Three such people have breathed life into this weekend's program by the Boston Conservatory Dance Theater. The great Martha Graham dancer Yuriko reconstructed Graham's 1948 "Diversion of Angels" for the conservatory students. Alberto Del Saz did the same with two Alwin Nikolais works: the 1953 "Noumenon Mobilus" and the 1955 "Tensile Involvement." He also reconstructed "Four Brubeck Pieces" (1984) by Murray Louis, who coached the dancers.

The result was that the performers conveyed not just steps but style. They showed Graham's emotions, which spring from the gut; Nikolais's geometric abstraction, which avoids emotion altogether; and Louis's rambunctious acrobatics. The flavor of each work was distinct and nuanced.

While the Louis piece is the most recent on the program, it's also the most dated. The choreography doesn't do justice to the subtleties of Brubeck's score. By the end, it descends to cheerleader level, irrepressibly cute. The dancers have been taught to sell the flamboyant piece, but they look like they genuinely love the chance to show off huge leaps, multiple turns, and tricks drawn from the vocabulary of acrobatics rather than modern dance.

Stretchy fabric is Nikolais's signature, part of the legacy of Bauhaus theater, where cloth and other materials transformed dancers into shapes. The two performers in "Noumenon Mobilus," Chad Ritter and Matthew Uriniak, are encased in white from head to toe. They look more like giant, animated teeth than people -- until the end, when the fabric suddenly shrivels and clings to their bodies. They become recognizably human.

The 10 dancers in "Tensile Involvement" use extremely long bands of stretch cloth that allow them to extend their range of movement and create ever-changing webs. The patterns and energy make for entertaining dance-as-visual-art. Nikolais's craftsmanship is unchallenged, but his choreography is too gimmicky to make me want a whole evening of it.

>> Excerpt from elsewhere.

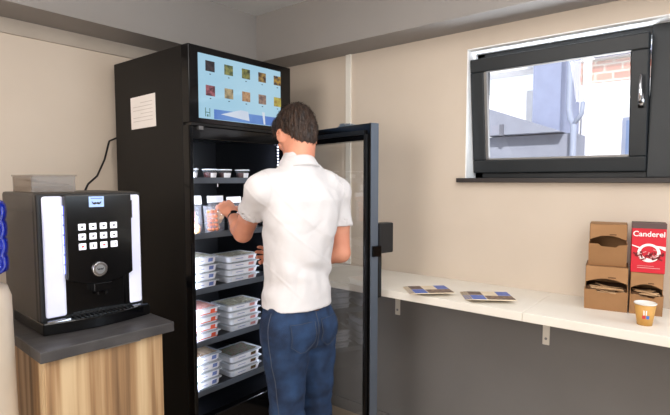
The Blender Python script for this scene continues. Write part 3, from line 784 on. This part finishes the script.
# ------------------------------------------------------------------ person (signed distance modelling)
class Vol:
    def __init__(s, lo, hi, h):
        s.lo = np.array(lo, float); s.h = h
        s.n = np.ceil((np.array(hi)-s.lo)/h).astype(int)+1
        s.d = np.full(s.n, .5, np.float32)
    def region(s, lo, hi):
        a = np.maximum(0, np.floor((np.array(lo)-s.lo)/s.h).astype(int)); b = np.minimum(s.n, np.ceil((np.array(hi)-s.lo)/s.h).astype(int)+1)
        sl = tuple(slice(i, j) for i, j in zip(a, b))
        ax = [s.lo[k]+s.h*np.arange(a[k], b[k]) for k in range(3)]
        return sl, np.meshgrid(*ax, indexing='ij', sparse=True)
    def put(s, sl, v, k):
        o = s.d[sl]
        if k <= 0: s.d[sl] = np.minimum(o, v)
        else:
            h = np.clip(.5+.5*(o-v)/k, 0, 1); s.d[sl] = o*(1-h)+v*h-k*h*(1-h)
    def cone(s, a, b, ra, rb=None, k=.01, cut=False, squash=None):
        rb = ra if rb is None else rb
        a = np.array(a, float); b = np.array(b, float); m = max(ra, rb)+.05
        sl, (X, Y, Z) = s.region(np.minimum(a, b)-m, np.maximum(a, b)+m)
        ab = b-a; L2 = float(ab@ab)+1e-12
        t = np.clip(((X-a[0])*ab[0]+(Y-a[1])*ab[1]+(Z-a[2])*ab[2])/L2, 0, 1)
        dx = X-a[0]-t*ab[0]; dy = Y-a[1]-t*ab[1]; dz = Z-a[2]-t*ab[2]
        d = np.sqrt(dx*dx+dy*dy+dz*dz)-(ra+(rb-ra)*t)
        if cut: s.d[sl] = np.maximum(s.d[sl], -d)
        else: s.put(sl, d, k)
    def ell(s, c, r, R=None, k=.01, cut=False):
        """ellipsoid with axes R (rows)"""
        c = np.array(c, float); R = np.eye(3) if R is None else np.array(R); m = max(r)+.05
        sl, (X, Y, Z) = s.region(c-m, c+m)
        x, y, z = X-c[0], Y-c[1], Z-c[2]
        q = [(R[i][0]*x+R[i][1]*y+R[i][2]*z) for i in range(3)]
        k0 = np.sqrt(sum((q[i]/r[i])**2 for i in range(3))); k1 = np.sqrt(sum((q[i]/r[i]**2)**2 for i in range(3)))+1e-9
        d = k0*(k0-1)/k1
        if cut: s.d[sl] = np.maximum(s.d[sl], -d)
        else: s.put(sl, d, k)
    def stackf(s, secs, k=.01):
        """secs: (z, cx, cy, rl, rf, az) elliptical sections"""
        S = np.array(secs, float); m = .3
        sl, (X, Y, Z) = s.region((S[:, 1].min()-m, S[:, 2].min()-m, S[0, 0]-.05), (S[:, 1].max()+m, S[:, 2].max()+m, S[-1, 0]+.05))
        z = Z[0, 0, :]
        g = [np.interp(z, S[:, 0], S[:, i])[None, None, :] for i in range(1, 6)]
        ca, sa = np.cos(g[4]), np.sin(g[4])
        f = (X-g[0])*ca+(Y-g[1])*sa; l = -(X-g[0])*sa+(Y-g[1])*ca
        q = (np.abs(l/g[2])**2.3+np.abs(f/g[3])**2.3)**(1/2.3)
        d = (q-1)*np.minimum(g[2], g[3])
        dz = np.maximum(S[0, 0]-Z, Z-S[-1, 0])
        s.put(sl, np.maximum(d, dz), k)
    def mesh(s, name, smooth_it=2):
        d = s.d; ins = d < 0
        n = s.n
        c = np.zeros(n-1, np.int8)
        for i in (0, 1):
            for j in (0, 1):
                for k in (0, 1): c += ins[i:n[0]-1+i, j:n[1]-1+j, k:n[2]-1+k]
        act = (c > 0) & (c < 8)
        idx = np.argwhere(act); lut = np.full(n-1, -1, np.int32); lut[act] = np.arange(len(idx))
        acc = np.zeros((len(idx), 3)); cnt = np.zeros(len(idx))
        cor = [(i, j, k) for i in (0, 1) for j in (0, 1) for k in (0, 1)]
        val = {q: d[idx[:, 0]+q[0], idx[:, 1]+q[1], idx[:, 2]+q[2]] for q in cor}
        for a in cor:
            for ax in range(3):
                if a[ax]: continue
                b = list(a); b[ax] = 1; b = tuple(b)
                va, vb = val[a], val[b]; x = (va < 0) != (vb < 0)
                t = np.where(x, va/(va-vb+1e-12*(va == vb)), 0)
                p = np.array(a, float)[None, :].repeat(len(idx), 0); p[:, ax] += t
                acc[x] += p[x]; cnt[x] += 1
        V = s.lo+s.h*(idx+acc/cnt[:, None])
        F = []
        for ax in range(3):
            o1, o2 = [q for q in range(3) if q != ax]
            sa = [slice(1, -1)]*3; sa[ax] = slice(0, -1); sb = [slice(1, -1)]*3; sb[ax] = slice(1, None)
            A = ins[tuple(sa)]; B = ins[tuple(sb)]
            e = np.argwhere(A != B); off = np.array([1, 1, 1]); off[ax] = 0; e0 = e+off
            fl = A[tuple(e.T)]
            def g(da, db):
                q = e0.copy(); q[:, o1] -= da; q[:, o2] -= db; return lut[tuple(q.T)]
            Q = np.stack([g(0, 0), g(1, 0), g(1, 1), g(0, 1)], 1)
            if ax == 1: fl = ~fl
            Q[~fl] = Q[~fl][:, ::-1]
            F.append(Q)
        F = np.concatenate(F); F = F[(F >= 0).all(1)]
        # laplacian smoothing
        for it in range(smooth_it):
            S_ = np.zeros_like(V); C_ = np.zeros(len(V))
            for a, b in ((0, 1), (1, 2), (2, 3), (3, 0)):
                np.add.at(S_, F[:, a], V[F[:, b]]); np.add.at(C_, F[:, a], 1)
                np.add.at(S_, F[:, b], V[F[:, a]]); np.add.at(C_, F[:, b], 1)
            V = V*.5+.5*S_/np.maximum(C_, 1)[:, None]
        me = bpy.data.meshes.new(name)
        me.from_pydata(V.tolist(), [], F.tolist()); me.update()
        for p in me.polygons: p.use_smooth = True
        return me
def addobj(name, me, m, parent=None):
    me.materials.append(M[m]); o = bpy.data.objects.new(name, me); COL.objects.link(o); o.parent = parent
    return o
def V3(*a): return np.array(a, float)
def unit(v): v = np.array(v, float); return v/np.linalg.norm(v)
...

"Diversion of Angels" was the first dance Graham made in which she didn't appear. Set to an urgent, edgy score by Norman Dello Joio, skillfully played by the conservatory's own orchestra, "Diversion" is lyrical, without the story line that drives the majority of Graham's works. She was inspired by a Kandinsky painting that used color symbolically, which she translated into a work with three color-coded couples in different stages of love: The white pair are mature and stable; the red duo are erotic; the yellow couple are frisky adolescents. Graham's signature gestures are here, but the choreography is lighter and springier than her norm. The woman in red, Xiaolin Fan, and the one in yellow, Angela Buccini, deserve special praise for celestial performances. Graham once remarked that dancers should blaze across the stage: These women did.